In the meantime, I'm gardening in yet more containers. In the yard, my mock orange and my dunno-what-it-is rose are blooming, along with the funniest little ornamental allium. It has purple starburst flowers that look like firecracker bursts. The surprise lilies have sent scads of foliage up, long and lush, and are now dying back. The redbuds are long since gone past, but the raspberries are just starting to bloom.

The rose is going by quickly. I don't think I'll let the hips set this year; the birds don't eat them and neither do I, and I think the plant could use more energy for root and top growth.


This is a volunteer mock orange with the most wonderful scent, but you can hardly see it for the tree sprouts! I have to clip them back so I can take care of the shrub.

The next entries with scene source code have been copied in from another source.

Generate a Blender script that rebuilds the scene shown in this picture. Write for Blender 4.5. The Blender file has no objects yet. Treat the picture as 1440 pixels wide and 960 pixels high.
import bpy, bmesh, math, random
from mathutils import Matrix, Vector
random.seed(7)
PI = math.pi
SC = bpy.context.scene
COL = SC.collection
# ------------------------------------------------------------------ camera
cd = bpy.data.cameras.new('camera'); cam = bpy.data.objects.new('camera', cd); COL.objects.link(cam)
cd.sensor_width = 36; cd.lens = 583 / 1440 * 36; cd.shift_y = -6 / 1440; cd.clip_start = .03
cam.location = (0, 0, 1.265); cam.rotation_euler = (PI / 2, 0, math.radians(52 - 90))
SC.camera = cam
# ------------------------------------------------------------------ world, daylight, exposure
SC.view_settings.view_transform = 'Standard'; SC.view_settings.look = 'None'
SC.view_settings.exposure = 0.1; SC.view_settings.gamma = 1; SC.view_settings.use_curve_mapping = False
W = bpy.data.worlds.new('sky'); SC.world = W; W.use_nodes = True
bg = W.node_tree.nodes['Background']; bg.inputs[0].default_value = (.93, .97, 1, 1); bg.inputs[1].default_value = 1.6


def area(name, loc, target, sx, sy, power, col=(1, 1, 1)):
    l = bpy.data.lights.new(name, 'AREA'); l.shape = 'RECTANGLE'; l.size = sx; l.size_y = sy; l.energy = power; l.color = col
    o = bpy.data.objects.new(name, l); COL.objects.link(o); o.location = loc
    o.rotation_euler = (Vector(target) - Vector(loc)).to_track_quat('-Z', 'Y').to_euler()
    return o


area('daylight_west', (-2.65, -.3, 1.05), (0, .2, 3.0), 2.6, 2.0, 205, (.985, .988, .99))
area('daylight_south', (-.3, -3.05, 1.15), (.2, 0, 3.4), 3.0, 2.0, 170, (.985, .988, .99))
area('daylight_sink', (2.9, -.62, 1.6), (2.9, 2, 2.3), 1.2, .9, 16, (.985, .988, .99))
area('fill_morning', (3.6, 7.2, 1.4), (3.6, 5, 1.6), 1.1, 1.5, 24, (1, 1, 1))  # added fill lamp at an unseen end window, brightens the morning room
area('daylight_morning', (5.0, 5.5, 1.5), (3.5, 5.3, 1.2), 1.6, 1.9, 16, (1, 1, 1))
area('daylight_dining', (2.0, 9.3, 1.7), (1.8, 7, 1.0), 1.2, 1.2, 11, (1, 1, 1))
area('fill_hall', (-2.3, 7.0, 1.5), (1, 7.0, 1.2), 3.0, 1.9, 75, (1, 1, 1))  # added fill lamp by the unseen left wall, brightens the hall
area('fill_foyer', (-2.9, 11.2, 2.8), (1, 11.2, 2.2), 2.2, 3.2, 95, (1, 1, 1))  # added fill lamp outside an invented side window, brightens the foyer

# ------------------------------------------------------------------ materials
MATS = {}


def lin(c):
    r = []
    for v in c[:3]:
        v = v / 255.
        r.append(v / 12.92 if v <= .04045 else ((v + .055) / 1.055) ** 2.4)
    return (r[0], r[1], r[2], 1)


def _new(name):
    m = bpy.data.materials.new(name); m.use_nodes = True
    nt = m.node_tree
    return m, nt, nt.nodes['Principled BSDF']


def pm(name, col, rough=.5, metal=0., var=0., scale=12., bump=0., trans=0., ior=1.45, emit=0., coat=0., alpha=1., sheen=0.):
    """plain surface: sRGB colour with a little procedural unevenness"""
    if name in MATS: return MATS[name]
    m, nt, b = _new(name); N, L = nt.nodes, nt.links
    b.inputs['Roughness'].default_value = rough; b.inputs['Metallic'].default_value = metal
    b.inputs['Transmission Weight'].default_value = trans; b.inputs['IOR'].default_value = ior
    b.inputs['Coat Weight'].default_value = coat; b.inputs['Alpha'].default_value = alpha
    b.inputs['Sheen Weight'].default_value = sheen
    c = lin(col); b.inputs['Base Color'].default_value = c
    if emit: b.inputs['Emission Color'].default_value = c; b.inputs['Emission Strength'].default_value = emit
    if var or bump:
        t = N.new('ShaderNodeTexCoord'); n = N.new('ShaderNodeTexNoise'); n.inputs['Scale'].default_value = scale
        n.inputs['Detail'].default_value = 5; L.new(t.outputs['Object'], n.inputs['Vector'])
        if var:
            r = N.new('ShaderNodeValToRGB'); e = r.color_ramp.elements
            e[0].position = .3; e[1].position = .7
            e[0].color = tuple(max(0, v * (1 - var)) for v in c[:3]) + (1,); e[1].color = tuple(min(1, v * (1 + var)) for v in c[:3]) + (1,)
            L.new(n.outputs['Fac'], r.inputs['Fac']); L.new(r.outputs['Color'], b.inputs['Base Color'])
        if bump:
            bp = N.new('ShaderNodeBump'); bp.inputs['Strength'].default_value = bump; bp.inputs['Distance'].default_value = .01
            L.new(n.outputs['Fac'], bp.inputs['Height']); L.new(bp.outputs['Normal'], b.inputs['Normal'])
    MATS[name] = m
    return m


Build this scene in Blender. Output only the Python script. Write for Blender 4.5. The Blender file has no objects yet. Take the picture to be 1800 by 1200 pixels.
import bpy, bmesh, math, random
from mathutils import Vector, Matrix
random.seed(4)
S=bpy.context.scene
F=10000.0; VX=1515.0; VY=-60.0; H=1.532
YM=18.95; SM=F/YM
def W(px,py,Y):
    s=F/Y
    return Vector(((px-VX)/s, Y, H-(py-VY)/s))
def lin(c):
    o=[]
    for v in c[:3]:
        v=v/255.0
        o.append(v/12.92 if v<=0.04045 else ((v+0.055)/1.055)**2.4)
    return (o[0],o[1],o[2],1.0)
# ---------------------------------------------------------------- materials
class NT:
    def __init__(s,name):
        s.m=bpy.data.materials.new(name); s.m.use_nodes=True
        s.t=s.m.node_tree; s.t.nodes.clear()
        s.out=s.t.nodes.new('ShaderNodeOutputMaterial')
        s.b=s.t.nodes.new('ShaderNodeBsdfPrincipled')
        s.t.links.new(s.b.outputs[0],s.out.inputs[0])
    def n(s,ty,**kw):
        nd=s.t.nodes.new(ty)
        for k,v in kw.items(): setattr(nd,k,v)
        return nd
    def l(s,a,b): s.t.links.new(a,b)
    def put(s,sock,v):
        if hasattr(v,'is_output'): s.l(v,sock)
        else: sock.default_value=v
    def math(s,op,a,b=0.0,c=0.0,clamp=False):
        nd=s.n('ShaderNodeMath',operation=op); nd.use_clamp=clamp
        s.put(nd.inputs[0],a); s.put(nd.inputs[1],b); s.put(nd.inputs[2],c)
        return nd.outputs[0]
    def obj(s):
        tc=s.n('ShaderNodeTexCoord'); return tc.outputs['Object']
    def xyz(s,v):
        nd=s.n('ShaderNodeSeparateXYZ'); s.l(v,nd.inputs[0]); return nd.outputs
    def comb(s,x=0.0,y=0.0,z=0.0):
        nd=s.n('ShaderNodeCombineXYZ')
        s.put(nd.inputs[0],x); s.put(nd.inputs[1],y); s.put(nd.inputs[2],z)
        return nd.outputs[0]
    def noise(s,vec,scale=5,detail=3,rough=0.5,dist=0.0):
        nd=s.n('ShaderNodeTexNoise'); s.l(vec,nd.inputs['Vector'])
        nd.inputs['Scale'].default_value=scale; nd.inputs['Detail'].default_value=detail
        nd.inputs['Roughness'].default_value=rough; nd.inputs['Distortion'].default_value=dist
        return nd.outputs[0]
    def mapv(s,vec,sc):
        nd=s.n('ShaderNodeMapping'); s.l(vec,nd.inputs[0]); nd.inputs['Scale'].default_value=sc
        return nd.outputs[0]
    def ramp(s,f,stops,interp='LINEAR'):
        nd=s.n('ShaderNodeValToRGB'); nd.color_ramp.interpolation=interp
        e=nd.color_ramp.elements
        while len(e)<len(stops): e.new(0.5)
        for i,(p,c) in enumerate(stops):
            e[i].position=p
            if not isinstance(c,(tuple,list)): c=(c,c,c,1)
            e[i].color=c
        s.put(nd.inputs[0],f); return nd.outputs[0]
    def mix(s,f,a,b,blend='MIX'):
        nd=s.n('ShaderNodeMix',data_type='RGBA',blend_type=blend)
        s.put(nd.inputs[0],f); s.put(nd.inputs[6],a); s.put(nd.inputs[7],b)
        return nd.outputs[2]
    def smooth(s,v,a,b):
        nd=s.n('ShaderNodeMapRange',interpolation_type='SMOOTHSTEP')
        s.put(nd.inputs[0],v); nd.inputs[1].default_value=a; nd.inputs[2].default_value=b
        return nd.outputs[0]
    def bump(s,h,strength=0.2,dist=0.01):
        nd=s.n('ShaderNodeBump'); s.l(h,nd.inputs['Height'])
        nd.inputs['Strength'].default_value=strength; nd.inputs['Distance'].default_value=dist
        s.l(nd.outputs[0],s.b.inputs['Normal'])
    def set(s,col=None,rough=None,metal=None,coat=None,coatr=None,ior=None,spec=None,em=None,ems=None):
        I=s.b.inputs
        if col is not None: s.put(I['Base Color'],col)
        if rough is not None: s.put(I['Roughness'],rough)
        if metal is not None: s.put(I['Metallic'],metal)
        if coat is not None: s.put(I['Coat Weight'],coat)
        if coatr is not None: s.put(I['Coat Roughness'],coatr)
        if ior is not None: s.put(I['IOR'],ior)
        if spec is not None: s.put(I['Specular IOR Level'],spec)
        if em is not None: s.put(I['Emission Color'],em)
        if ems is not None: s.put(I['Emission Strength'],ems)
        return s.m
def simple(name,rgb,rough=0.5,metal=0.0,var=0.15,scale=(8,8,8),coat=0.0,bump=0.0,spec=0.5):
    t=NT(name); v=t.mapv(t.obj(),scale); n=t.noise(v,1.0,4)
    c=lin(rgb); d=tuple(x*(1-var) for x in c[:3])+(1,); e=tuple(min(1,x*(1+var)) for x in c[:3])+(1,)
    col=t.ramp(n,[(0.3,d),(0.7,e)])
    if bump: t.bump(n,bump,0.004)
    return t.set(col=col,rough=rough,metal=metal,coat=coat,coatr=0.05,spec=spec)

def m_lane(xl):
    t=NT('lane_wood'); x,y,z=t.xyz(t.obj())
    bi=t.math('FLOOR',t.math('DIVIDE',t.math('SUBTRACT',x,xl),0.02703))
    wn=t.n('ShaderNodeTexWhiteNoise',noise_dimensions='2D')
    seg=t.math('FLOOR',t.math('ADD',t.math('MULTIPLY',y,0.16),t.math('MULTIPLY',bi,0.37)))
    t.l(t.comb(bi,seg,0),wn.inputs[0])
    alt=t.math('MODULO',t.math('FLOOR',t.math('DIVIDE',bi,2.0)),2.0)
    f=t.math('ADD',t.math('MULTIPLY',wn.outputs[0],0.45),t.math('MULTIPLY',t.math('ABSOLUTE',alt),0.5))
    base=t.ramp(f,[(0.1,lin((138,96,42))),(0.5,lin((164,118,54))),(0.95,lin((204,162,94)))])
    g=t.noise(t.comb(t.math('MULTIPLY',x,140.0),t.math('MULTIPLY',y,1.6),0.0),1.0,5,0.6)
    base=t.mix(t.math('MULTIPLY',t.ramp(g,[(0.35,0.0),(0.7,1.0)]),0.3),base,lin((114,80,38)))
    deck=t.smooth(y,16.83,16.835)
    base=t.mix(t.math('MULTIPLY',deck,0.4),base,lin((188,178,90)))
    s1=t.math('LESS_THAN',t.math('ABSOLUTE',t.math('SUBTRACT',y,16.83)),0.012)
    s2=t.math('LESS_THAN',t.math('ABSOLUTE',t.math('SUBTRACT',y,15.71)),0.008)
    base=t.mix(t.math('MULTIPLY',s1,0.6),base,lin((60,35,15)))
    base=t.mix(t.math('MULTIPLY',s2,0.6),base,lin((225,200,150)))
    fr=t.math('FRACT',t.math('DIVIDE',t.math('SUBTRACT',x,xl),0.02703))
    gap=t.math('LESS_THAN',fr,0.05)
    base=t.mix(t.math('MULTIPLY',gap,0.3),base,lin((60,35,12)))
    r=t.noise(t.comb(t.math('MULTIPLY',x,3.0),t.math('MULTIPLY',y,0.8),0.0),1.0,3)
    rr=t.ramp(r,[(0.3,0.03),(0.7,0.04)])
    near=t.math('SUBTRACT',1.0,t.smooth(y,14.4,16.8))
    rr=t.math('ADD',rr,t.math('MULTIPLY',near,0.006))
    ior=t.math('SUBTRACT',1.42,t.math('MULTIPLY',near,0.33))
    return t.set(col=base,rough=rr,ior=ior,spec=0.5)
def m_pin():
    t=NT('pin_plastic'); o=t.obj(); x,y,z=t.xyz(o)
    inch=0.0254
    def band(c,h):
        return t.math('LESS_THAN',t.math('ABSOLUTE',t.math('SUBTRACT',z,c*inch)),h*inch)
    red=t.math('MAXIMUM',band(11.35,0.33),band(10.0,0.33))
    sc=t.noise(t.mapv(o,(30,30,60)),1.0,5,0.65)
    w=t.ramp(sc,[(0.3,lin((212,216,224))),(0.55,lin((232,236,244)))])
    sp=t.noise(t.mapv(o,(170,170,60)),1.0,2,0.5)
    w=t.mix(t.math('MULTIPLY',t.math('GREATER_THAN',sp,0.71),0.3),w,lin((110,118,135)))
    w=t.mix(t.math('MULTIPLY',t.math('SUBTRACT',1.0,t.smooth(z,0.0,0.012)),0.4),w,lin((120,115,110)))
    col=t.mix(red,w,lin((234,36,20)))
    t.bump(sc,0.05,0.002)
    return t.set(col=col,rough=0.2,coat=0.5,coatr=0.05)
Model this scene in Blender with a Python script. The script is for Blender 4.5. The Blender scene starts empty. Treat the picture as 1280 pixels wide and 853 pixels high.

This is the mock orange which lives along the north side fence in the back. This and the rose and possibly the allium (if that wasn't bird-planted) are all that's left of the original border. It was a BRUTAL summer and a dry fall; there isn't much to the mock orange this year, and again, I'm not going to let it set seed.


My herbs and roses are in pots helter-skelter on the front porch right now, awaiting water, fertilizer, and arrangement. I have seven tomato plants, all different varieties, and lots of peas tucked into various pots here and there.... I confess, I cannot remember whether they're snow peas or sugar snap peas. Both packages are open! But it's okay because eventually both packages will be completely planted out anyway; we love snow and snap peas!!


This is a pic of my Potato Experiment. It's a metal utility shelf, sans shelves, with old cedar fence boards closing the sides. I filled it with oak leaves and a couple weeks later planted potatoes--not seed taters, but old kitchen taters left over from Thanksgiving, lol! Approximately ten sprouted and now they're blooming so I have NO idea what I'll get, if anything--but hey, I can't lose--even if they all die I'll still get compost.



My art and craftwork are on hiatus because my carpal tunnel syndrome is badly flared up.